It proved to be a good investment. Seck developed such a talent for the sport that he became the only Watertown athlete ever to make the U.S. Olympic team.

That was in 1980. Seck was not only the best judo athlete in the country, but quite possibly the world.

Unfortunately, that was also the year the United States boycotted the Summer Olympics in Moscow, and he never got a chance to win Olympic gold.

"I was at my peak," said Seck. But his Olympic dreams came to an abrupt end when President Jimmy Carter decided to boycott the Moscow games in order to punish the Soviet Union for its invasion of Afghanistan.

"We were all disappointed," said Owen Seck, his father. "We couldn't understand what [Carter] was doing, mixing sports and politics."

More than a quarter century after he was denied a chance at Olympic immortality, Steve Seck returned to Watertown earlier this month for induction into the Watertown-Mayer High School Hall of Fame. The Hall of Fame, established three years ago, held the ceremony during halftime of the school's homecoming game on Oct. 5.

"It's an honor," Steve Seck said. "I graduated 33 years ago, and it's kind of nice that people still remember me. Although there were a lot of people who hadn't heard of me."

Although he doesn't dwell on the Olympic boycott, it still makes him angry when he reflects on it.

"I'm still bitter," said Seck, now a physical education teacher for the Los Angeles Unified School District and at two community colleges.

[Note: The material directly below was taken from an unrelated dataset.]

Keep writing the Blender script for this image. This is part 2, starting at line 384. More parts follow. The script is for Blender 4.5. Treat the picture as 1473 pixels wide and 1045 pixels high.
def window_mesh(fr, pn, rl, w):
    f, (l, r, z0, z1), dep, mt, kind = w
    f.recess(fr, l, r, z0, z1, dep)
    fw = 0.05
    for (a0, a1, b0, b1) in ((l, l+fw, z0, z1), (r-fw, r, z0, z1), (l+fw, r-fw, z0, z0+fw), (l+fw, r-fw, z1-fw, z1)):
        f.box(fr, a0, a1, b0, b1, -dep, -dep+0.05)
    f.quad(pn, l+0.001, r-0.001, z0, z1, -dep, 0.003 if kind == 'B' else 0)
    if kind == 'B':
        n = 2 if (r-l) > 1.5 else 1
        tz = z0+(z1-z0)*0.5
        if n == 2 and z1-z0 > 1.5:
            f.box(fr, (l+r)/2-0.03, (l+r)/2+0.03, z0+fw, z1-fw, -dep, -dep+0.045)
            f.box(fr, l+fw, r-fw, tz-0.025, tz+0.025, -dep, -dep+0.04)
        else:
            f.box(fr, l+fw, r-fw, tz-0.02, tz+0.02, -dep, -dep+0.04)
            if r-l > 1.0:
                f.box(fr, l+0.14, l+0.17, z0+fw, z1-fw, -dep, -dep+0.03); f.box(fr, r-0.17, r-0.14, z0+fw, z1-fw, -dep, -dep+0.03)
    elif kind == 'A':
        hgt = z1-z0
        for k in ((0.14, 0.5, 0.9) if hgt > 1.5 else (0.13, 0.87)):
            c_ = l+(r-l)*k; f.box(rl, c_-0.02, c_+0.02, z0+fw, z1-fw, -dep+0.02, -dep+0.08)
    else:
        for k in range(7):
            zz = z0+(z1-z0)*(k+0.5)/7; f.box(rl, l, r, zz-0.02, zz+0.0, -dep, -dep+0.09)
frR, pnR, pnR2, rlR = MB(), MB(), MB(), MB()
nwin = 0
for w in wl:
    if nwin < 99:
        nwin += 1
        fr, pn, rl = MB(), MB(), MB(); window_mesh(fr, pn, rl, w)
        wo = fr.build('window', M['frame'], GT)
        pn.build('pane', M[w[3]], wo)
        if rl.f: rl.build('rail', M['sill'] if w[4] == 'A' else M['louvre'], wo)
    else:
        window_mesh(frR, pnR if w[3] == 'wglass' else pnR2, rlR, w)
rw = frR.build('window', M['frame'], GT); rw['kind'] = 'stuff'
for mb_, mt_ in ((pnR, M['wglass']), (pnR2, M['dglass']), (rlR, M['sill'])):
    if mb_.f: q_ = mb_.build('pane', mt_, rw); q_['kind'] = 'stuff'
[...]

Carter "did it to increase his popularity and win re-election. The polls said the American public agreed with him, although history says now that obviously it was big mistake."

Seck, whose parents still live in Watertown, said he had no idea at that time what was going on in Afghanistan or the global politics involved in the invasion.

"It's easy to look back now and see what he was trying to do," Seck said. "At the time I thought, 'What is he doing?... He wants to use the Olympics for military purposes.'"

Owen Seck said he knew his son could be good in judo from the time he was 6 or 7.

"I'd come home and he'd be behind the door hiding and then he'd jump at me and say, 'Come on Dad, let's go,' and we'd start rolling around on the ground," Owen Seck said.

By age 12, Steve Seck was traveling to judo tournaments all over the country.

By junior high, he was an accomplished judo athlete. He used that expertise to become one of the state's best high school wrestlers.